- [Required task]:
Set down word for word each line from the start of the listing through the line that contains "scene.cycles.caustics_reflective = False;", both included.

- [Dataset content]:

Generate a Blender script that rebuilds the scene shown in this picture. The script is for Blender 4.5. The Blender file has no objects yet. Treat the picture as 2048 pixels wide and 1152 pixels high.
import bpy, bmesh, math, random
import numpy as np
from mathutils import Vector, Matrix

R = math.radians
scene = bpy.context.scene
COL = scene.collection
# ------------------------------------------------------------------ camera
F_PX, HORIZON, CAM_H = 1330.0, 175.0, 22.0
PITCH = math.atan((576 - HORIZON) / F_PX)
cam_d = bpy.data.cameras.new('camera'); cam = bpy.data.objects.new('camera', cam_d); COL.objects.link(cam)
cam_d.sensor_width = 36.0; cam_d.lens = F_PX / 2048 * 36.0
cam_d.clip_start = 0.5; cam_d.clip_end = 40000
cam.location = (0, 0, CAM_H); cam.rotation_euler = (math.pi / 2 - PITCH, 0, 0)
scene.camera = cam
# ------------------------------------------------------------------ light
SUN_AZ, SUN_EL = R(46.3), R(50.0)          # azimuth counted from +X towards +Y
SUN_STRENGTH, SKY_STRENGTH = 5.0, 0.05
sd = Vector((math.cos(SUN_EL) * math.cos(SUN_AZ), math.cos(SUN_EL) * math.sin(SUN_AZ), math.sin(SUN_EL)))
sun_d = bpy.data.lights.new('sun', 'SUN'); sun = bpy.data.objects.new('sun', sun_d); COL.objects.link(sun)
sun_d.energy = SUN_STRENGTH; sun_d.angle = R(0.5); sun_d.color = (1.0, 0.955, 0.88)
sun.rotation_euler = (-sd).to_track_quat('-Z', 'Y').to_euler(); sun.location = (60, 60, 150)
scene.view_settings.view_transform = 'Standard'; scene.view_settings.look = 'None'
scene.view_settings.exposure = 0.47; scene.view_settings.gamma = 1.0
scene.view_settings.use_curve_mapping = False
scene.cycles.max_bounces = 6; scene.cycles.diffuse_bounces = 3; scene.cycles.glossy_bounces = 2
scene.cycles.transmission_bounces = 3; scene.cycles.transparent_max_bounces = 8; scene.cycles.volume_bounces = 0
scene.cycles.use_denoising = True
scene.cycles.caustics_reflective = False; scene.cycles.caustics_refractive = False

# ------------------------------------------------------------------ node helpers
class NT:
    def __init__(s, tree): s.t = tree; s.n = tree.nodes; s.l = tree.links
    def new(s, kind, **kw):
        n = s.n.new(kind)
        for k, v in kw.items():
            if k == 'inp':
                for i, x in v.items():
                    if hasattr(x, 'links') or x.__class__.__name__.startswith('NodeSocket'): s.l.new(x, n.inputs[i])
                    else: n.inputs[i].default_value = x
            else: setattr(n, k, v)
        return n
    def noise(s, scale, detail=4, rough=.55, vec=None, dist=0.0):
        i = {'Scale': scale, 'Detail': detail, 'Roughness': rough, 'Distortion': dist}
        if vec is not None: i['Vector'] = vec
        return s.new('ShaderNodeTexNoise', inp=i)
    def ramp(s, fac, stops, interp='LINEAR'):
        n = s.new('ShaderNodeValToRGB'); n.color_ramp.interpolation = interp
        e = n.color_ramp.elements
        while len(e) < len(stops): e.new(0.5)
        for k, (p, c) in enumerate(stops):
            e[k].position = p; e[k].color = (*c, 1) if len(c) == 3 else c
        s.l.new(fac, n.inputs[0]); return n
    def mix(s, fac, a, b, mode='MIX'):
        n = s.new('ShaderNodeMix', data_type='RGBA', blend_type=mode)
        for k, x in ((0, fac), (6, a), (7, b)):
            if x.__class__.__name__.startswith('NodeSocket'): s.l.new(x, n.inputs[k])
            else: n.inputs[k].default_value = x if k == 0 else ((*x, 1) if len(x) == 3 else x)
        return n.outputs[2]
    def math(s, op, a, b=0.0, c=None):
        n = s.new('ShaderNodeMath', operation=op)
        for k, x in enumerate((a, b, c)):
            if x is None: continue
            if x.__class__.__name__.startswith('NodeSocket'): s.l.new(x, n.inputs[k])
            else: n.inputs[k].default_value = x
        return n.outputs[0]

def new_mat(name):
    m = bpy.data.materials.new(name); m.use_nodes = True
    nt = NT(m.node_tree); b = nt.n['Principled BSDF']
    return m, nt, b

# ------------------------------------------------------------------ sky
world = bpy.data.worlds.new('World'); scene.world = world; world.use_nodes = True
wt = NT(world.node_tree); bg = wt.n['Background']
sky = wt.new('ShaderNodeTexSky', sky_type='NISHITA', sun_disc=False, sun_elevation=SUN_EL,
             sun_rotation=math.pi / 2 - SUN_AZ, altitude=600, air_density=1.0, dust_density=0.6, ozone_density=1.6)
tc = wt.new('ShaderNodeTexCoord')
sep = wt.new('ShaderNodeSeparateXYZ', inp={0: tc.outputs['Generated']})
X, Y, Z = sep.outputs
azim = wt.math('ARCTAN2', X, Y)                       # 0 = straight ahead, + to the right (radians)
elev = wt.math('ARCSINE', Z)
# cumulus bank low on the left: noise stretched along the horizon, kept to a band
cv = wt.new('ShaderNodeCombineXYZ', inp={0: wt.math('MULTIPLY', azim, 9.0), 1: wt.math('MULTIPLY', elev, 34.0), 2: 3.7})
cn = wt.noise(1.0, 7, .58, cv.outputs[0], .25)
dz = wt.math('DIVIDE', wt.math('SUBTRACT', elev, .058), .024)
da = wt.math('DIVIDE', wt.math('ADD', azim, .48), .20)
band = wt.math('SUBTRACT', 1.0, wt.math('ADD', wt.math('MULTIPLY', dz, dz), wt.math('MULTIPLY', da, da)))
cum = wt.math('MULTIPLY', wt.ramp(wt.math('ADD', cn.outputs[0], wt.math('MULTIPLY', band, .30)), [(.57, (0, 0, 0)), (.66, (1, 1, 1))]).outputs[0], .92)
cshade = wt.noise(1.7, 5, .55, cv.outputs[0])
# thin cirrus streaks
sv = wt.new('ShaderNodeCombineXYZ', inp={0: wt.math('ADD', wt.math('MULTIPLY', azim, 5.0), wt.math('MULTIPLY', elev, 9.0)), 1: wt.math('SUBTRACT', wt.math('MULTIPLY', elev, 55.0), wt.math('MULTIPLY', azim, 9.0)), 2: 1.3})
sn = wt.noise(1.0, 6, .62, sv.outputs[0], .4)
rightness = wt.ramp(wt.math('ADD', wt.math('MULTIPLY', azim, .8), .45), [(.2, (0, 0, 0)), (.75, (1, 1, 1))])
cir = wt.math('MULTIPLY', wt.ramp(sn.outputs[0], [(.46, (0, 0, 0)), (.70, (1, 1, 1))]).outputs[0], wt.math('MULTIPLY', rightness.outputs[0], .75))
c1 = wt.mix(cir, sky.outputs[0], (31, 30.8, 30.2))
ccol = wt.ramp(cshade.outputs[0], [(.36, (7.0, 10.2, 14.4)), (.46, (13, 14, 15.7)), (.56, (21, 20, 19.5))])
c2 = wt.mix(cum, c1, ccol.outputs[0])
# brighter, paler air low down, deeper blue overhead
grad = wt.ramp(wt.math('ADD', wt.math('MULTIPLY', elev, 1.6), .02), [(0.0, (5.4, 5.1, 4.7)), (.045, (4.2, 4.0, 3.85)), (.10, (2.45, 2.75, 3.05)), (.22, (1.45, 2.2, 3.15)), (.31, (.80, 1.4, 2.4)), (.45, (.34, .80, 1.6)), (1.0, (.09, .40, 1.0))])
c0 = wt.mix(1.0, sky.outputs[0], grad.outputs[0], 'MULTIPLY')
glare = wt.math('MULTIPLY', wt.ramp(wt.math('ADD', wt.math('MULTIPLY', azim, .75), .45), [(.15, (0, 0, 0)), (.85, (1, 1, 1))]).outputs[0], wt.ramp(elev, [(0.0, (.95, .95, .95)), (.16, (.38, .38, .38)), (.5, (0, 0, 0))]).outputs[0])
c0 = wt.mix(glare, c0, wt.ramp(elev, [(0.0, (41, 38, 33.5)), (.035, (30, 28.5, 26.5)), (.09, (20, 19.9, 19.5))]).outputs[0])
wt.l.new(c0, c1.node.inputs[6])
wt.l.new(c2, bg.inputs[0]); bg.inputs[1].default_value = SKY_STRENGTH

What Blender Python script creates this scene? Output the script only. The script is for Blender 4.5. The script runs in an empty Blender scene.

- [Full response]:
Generate a Blender script that rebuilds the scene shown in this picture. The script is for Blender 4.5. The Blender file has no objects yet. Treat the picture as 2048 pixels wide and 1152 pixels high.
import bpy, bmesh, math, random
import numpy as np
from mathutils import Vector, Matrix

R = math.radians
scene = bpy.context.scene
COL = scene.collection
# ------------------------------------------------------------------ camera
F_PX, HORIZON, CAM_H = 1330.0, 175.0, 22.0
PITCH = math.atan((576 - HORIZON) / F_PX)
cam_d = bpy.data.cameras.new('camera'); cam = bpy.data.objects.new('camera', cam_d); COL.objects.link(cam)
cam_d.sensor_width = 36.0; cam_d.lens = F_PX / 2048 * 36.0
cam_d.clip_start = 0.5; cam_d.clip_end = 40000
cam.location = (0, 0, CAM_H); cam.rotation_euler = (math.pi / 2 - PITCH, 0, 0)
scene.camera = cam
# ------------------------------------------------------------------ light
SUN_AZ, SUN_EL = R(46.3), R(50.0)          # azimuth counted from +X towards +Y
SUN_STRENGTH, SKY_STRENGTH = 5.0, 0.05
sd = Vector((math.cos(SUN_EL) * math.cos(SUN_AZ), math.cos(SUN_EL) * math.sin(SUN_AZ), math.sin(SUN_EL)))
sun_d = bpy.data.lights.new('sun', 'SUN'); sun = bpy.data.objects.new('sun', sun_d); COL.objects.link(sun)
sun_d.energy = SUN_STRENGTH; sun_d.angle = R(0.5); sun_d.color = (1.0, 0.955, 0.88)
sun.rotation_euler = (-sd).to_track_quat('-Z', 'Y').to_euler(); sun.location = (60, 60, 150)
scene.view_settings.view_transform = 'Standard'; scene.view_settings.look = 'None'
scene.view_settings.exposure = 0.47; scene.view_settings.gamma = 1.0
scene.view_settings.use_curve_mapping = False
scene.cycles.max_bounces = 6; scene.cycles.diffuse_bounces = 3; scene.cycles.glossy_bounces = 2
scene.cycles.transmission_bounces = 3; scene.cycles.transparent_max_bounces = 8; scene.cycles.volume_bounces = 0
scene.cycles.use_denoising = True
scene.cycles.caustics_reflective = False; scene.cycles.caustics_refractive = False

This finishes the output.